┌──
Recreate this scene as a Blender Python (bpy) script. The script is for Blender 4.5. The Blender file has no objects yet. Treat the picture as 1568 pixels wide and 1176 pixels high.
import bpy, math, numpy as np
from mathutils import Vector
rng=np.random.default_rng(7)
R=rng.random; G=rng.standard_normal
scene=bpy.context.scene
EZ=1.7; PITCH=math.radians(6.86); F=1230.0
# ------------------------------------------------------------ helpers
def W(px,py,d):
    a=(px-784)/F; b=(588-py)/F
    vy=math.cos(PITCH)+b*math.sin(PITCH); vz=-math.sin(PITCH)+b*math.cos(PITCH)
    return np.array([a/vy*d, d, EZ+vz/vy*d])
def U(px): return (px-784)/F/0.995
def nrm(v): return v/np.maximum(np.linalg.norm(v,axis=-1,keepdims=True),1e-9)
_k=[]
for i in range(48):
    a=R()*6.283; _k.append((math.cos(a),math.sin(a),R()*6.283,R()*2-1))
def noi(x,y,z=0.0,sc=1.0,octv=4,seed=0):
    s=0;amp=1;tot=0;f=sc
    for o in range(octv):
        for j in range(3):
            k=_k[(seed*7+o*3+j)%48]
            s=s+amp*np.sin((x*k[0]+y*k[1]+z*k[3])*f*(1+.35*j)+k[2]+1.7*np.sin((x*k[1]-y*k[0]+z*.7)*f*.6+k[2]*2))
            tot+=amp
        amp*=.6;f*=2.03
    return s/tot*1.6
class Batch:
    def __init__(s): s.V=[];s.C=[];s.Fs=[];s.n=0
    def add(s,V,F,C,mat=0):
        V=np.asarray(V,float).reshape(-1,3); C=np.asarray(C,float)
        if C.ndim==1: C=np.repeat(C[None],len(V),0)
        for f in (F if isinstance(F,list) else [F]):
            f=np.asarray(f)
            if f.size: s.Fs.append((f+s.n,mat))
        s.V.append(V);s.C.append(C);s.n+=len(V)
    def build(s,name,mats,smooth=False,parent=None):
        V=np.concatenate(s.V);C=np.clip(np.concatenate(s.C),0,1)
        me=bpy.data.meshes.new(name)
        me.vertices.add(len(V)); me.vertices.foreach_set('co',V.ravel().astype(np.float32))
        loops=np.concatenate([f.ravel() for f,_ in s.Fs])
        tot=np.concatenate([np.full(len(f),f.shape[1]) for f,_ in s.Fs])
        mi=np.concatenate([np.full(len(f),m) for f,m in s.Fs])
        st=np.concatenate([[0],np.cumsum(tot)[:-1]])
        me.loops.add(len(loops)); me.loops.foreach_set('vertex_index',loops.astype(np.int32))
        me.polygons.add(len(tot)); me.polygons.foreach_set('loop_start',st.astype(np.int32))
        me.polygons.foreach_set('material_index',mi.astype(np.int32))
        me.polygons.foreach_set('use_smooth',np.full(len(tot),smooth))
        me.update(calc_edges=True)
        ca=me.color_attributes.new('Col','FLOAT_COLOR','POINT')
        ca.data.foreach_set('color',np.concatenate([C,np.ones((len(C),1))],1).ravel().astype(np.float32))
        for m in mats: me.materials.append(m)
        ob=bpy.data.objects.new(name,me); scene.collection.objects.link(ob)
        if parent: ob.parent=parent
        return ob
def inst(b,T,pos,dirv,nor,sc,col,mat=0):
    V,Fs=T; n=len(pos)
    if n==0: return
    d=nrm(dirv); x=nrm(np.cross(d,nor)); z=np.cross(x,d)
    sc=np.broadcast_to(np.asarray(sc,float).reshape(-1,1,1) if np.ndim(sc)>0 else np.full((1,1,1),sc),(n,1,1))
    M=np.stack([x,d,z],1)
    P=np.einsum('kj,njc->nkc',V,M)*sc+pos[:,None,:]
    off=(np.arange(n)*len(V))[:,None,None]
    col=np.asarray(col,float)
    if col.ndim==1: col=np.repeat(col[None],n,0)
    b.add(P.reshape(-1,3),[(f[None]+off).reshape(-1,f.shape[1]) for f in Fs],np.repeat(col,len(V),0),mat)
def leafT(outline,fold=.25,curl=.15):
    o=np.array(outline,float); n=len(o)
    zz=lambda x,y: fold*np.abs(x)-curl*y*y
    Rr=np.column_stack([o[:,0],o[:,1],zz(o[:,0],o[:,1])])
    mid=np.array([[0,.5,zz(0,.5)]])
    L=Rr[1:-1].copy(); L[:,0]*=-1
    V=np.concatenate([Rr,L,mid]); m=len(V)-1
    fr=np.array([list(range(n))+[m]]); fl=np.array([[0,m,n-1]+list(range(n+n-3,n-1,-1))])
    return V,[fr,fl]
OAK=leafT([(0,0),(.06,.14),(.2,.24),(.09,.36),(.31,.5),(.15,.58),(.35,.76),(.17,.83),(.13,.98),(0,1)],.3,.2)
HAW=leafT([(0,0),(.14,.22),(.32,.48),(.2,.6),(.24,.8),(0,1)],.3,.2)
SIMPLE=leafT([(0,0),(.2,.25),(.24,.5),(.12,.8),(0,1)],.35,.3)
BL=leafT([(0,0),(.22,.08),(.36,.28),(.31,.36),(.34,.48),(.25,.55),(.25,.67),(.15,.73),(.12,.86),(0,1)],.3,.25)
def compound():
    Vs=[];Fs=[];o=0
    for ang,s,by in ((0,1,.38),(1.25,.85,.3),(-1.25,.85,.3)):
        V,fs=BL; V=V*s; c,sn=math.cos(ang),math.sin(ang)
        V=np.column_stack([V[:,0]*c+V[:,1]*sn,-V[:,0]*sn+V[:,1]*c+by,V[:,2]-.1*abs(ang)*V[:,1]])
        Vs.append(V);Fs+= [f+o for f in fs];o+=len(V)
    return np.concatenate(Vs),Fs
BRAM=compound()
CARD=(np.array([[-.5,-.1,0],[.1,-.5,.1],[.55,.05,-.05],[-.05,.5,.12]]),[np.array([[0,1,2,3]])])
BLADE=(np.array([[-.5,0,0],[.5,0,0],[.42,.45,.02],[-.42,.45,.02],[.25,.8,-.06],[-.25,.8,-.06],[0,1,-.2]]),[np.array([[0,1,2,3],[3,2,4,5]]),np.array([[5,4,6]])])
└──
Working from the material above, retype it in its entirety without change.

Written solution –
Recreate this scene as a Blender Python (bpy) script. The script is for Blender 4.5. The Blender file has no objects yet. Treat the picture as 1568 pixels wide and 1176 pixels high.
import bpy, math, numpy as np
from mathutils import Vector
rng=np.random.default_rng(7)
R=rng.random; G=rng.standard_normal
scene=bpy.context.scene
EZ=1.7; PITCH=math.radians(6.86); F=1230.0
# ------------------------------------------------------------ helpers
def W(px,py,d):
    a=(px-784)/F; b=(588-py)/F
    vy=math.cos(PITCH)+b*math.sin(PITCH); vz=-math.sin(PITCH)+b*math.cos(PITCH)
    return np.array([a/vy*d, d, EZ+vz/vy*d])
def U(px): return (px-784)/F/0.995
def nrm(v): return v/np.maximum(np.linalg.norm(v,axis=-1,keepdims=True),1e-9)
_k=[]
for i in range(48):
    a=R()*6.283; _k.append((math.cos(a),math.sin(a),R()*6.283,R()*2-1))
def noi(x,y,z=0.0,sc=1.0,octv=4,seed=0):
    s=0;amp=1;tot=0;f=sc
    for o in range(octv):
        for j in range(3):
            k=_k[(seed*7+o*3+j)%48]
            s=s+amp*np.sin((x*k[0]+y*k[1]+z*k[3])*f*(1+.35*j)+k[2]+1.7*np.sin((x*k[1]-y*k[0]+z*.7)*f*.6+k[2]*2))
            tot+=amp
        amp*=.6;f*=2.03
    return s/tot*1.6
class Batch:
    def __init__(s): s.V=[];s.C=[];s.Fs=[];s.n=0
    def add(s,V,F,C,mat=0):
        V=np.asarray(V,float).reshape(-1,3); C=np.asarray(C,float)
        if C.ndim==1: C=np.repeat(C[None],len(V),0)
        for f in (F if isinstance(F,list) else [F]):
            f=np.asarray(f)
            if f.size: s.Fs.append((f+s.n,mat))
        s.V.append(V);s.C.append(C);s.n+=len(V)
    def build(s,name,mats,smooth=False,parent=None):
        V=np.concatenate(s.V);C=np.clip(np.concatenate(s.C),0,1)
        me=bpy.data.meshes.new(name)
        me.vertices.add(len(V)); me.vertices.foreach_set('co',V.ravel().astype(np.float32))
        loops=np.concatenate([f.ravel() for f,_ in s.Fs])
        tot=np.concatenate([np.full(len(f),f.shape[1]) for f,_ in s.Fs])
        mi=np.concatenate([np.full(len(f),m) for f,m in s.Fs])
        st=np.concatenate([[0],np.cumsum(tot)[:-1]])
        me.loops.add(len(loops)); me.loops.foreach_set('vertex_index',loops.astype(np.int32))
        me.polygons.add(len(tot)); me.polygons.foreach_set('loop_start',st.astype(np.int32))
        me.polygons.foreach_set('material_index',mi.astype(np.int32))
        me.polygons.foreach_set('use_smooth',np.full(len(tot),smooth))
        me.update(calc_edges=True)
        ca=me.color_attributes.new('Col','FLOAT_COLOR','POINT')
        ca.data.foreach_set('color',np.concatenate([C,np.ones((len(C),1))],1).ravel().astype(np.float32))
        for m in mats: me.materials.append(m)
        ob=bpy.data.objects.new(name,me); scene.collection.objects.link(ob)
        if parent: ob.parent=parent
        return ob
def inst(b,T,pos,dirv,nor,sc,col,mat=0):
    V,Fs=T; n=len(pos)
    if n==0: return
    d=nrm(dirv); x=nrm(np.cross(d,nor)); z=np.cross(x,d)
    sc=np.broadcast_to(np.asarray(sc,float).reshape(-1,1,1) if np.ndim(sc)>0 else np.full((1,1,1),sc),(n,1,1))
    M=np.stack([x,d,z],1)
    P=np.einsum('kj,njc->nkc',V,M)*sc+pos[:,None,:]
    off=(np.arange(n)*len(V))[:,None,None]
    col=np.asarray(col,float)
    if col.ndim==1: col=np.repeat(col[None],n,0)
    b.add(P.reshape(-1,3),[(f[None]+off).reshape(-1,f.shape[1]) for f in Fs],np.repeat(col,len(V),0),mat)
def leafT(outline,fold=.25,curl=.15):
    o=np.array(outline,float); n=len(o)
    zz=lambda x,y: fold*np.abs(x)-curl*y*y
    Rr=np.column_stack([o[:,0],o[:,1],zz(o[:,0],o[:,1])])
    mid=np.array([[0,.5,zz(0,.5)]])
    L=Rr[1:-1].copy(); L[:,0]*=-1
    V=np.concatenate([Rr,L,mid]); m=len(V)-1
    fr=np.array([list(range(n))+[m]]); fl=np.array([[0,m,n-1]+list(range(n+n-3,n-1,-1))])
    return V,[fr,fl]
OAK=leafT([(0,0),(.06,.14),(.2,.24),(.09,.36),(.31,.5),(.15,.58),(.35,.76),(.17,.83),(.13,.98),(0,1)],.3,.2)
HAW=leafT([(0,0),(.14,.22),(.32,.48),(.2,.6),(.24,.8),(0,1)],.3,.2)
SIMPLE=leafT([(0,0),(.2,.25),(.24,.5),(.12,.8),(0,1)],.35,.3)
BL=leafT([(0,0),(.22,.08),(.36,.28),(.31,.36),(.34,.48),(.25,.55),(.25,.67),(.15,.73),(.12,.86),(0,1)],.3,.25)
def compound():
    Vs=[];Fs=[];o=0
    for ang,s,by in ((0,1,.38),(1.25,.85,.3),(-1.25,.85,.3)):
        V,fs=BL; V=V*s; c,sn=math.cos(ang),math.sin(ang)
        V=np.column_stack([V[:,0]*c+V[:,1]*sn,-V[:,0]*sn+V[:,1]*c+by,V[:,2]-.1*abs(ang)*V[:,1]])
        Vs.append(V);Fs+= [f+o for f in fs];o+=len(V)
    return np.concatenate(Vs),Fs
BRAM=compound()
CARD=(np.array([[-.5,-.1,0],[.1,-.5,.1],[.55,.05,-.05],[-.05,.5,.12]]),[np.array([[0,1,2,3]])])
BLADE=(np.array([[-.5,0,0],[.5,0,0],[.42,.45,.02],[-.42,.45,.02],[.25,.8,-.06],[-.25,.8,-.06],[0,1,-.2]]),[np.array([[0,1,2,3],[3,2,4,5]]),np.array([[5,4,6]])])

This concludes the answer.